Depois das Warpaint, e porque o cartaz suscitava correria para tentar tudo ver, houve no palco principal o festim electro-psicadélico de Caribou, a quem a luz do dia não parecia fazer justiça, a preparar terreno para a hibridez orgânico-digital e para a euforia em queda existencialista dos Radiohead. Houve, quase ao mesmo tempo, B Fachada acompanhado de nada mais que sintetizador e caixa de ritmos, a mostrar como “Afro-chula” é perfeita como canção de apresentação do álbum Criôlo que sairá brevemente. Digamos que a chillwave ganha nervo, ironia e corpo suado e se põe a dançar com ginga africana numa Ibiza inventada em Trás-os-Montes – no final, chegou “Deus, Pátria e Família” e o bom tornou-se (ainda) mais sério.

Enquanto ao longe as luzes do palco principal faiscavam com o crescendo de intensidade de Caribou, no outro extremo do recinto, no palco Heineken, tudo era discrição e fragilidade. Em concerto e a ouvidos desconhecedores, percebemo-lo agora, a música dos Mazzy Star passa facilmente despercebida. A sua intensidade só se revela a quem já tenha com ela uma relação de intimidade, a quem carregue consigo as composições de David Roback e a voz de Hope Sandoval – que continua com o poder encantatório que lhe ouvíamos há duas décadas. Para esses, “Hallah”, “She hangs brightly” ou “Ghost on a highway”; o country-rock como embalo dolente e o blues como fogo lento dos Mazzy Star são uma delícia – negra e por vezes tortuosa, mas delícia. Isso, nem um certo titubear da banda consegue azedar. Mas num concerto em festival, os Mazzy Star não se chegam a revelar a quem não tenha com eles essa intimidade. São a sombra de qualquer coisa e passam despercebidos. Ouviu-se “Fade into you” e, passada a canção que todos conhecem, deu-se a debandada.

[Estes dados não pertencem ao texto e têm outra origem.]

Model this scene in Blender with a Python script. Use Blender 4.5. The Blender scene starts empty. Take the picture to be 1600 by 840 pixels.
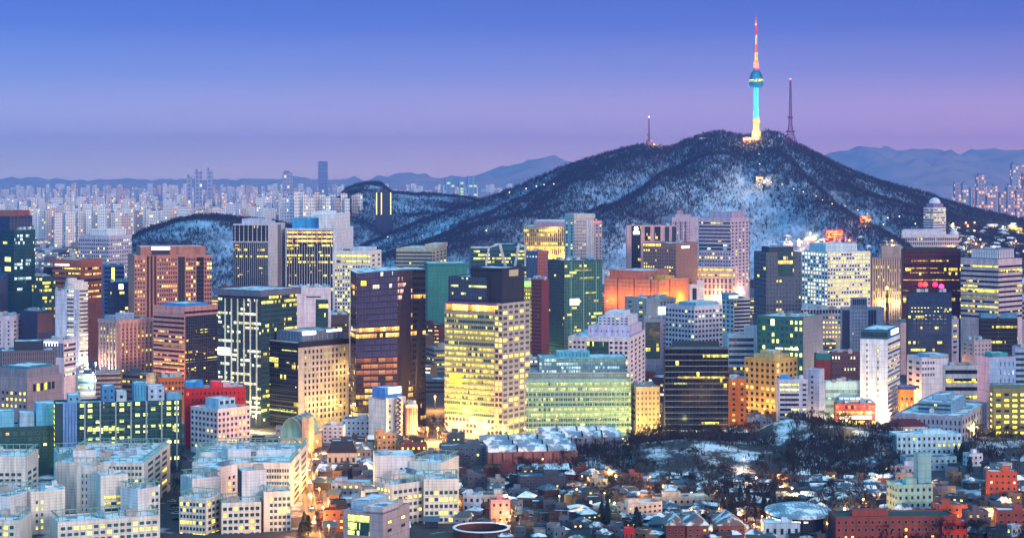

Havia uma razão de peso – os Radiohead que estavam prestes a entrar em palco. Mas não deixa de ter o seu quê de sacrílego abandonar Hope Sandoval quando, por fim, podemos vê-la e ouvi-la. Quando podemos confirmar que é real e não uma assombração.

Naquele mesmo palco, madrugada dentro, o Optimus Alive mostraria ter ainda, acabado o concerto de Radiohead, umas quantas horas mais de vida viçosa. Primeiro assistimos ao renascimento dos Kills. A agora loura Allison Mosshart e Jamie Hince já não fazem do concerto uma corte sexual alimentada a blues e rock'n'roll. Allison e Jamie, acompanhados de coro e quatro percussionistas em tarolas e timbalões, olham de frente o público, outrora voyeur de um flirt prolongado, e, da mais recente “Heart is a beating drum” às “Kissy kissy” ou “Fuck the people” dos primórdios, tornam-se viagem empolgante pelo “wild side” cantado por todos os bluesman e vertido em canção por Lou Reed – a interrupção do concerto depois de alguém desfalecer entre a assistência pode ser usado como prova disso mesmo.

Naquela tenda que é o palco Heineken, o Optimus Alive prolongou-se noite fora com os Kills e assim continuou com os Metronomy. Em clima de festa. Muito pop, muito funky, muito 80s de bom gosto e bons movimentos de dança. Eram quase quatro da manhã e, pelo número dos que dançavam, por aquele rapaz que decidiu escalar a estrutura de suporte para ver melhor o palco, pelo clima de euforia que ali se vivia, diríamos que a festa estava longe de chegar ao fim. Um cenário, digamos, bonito.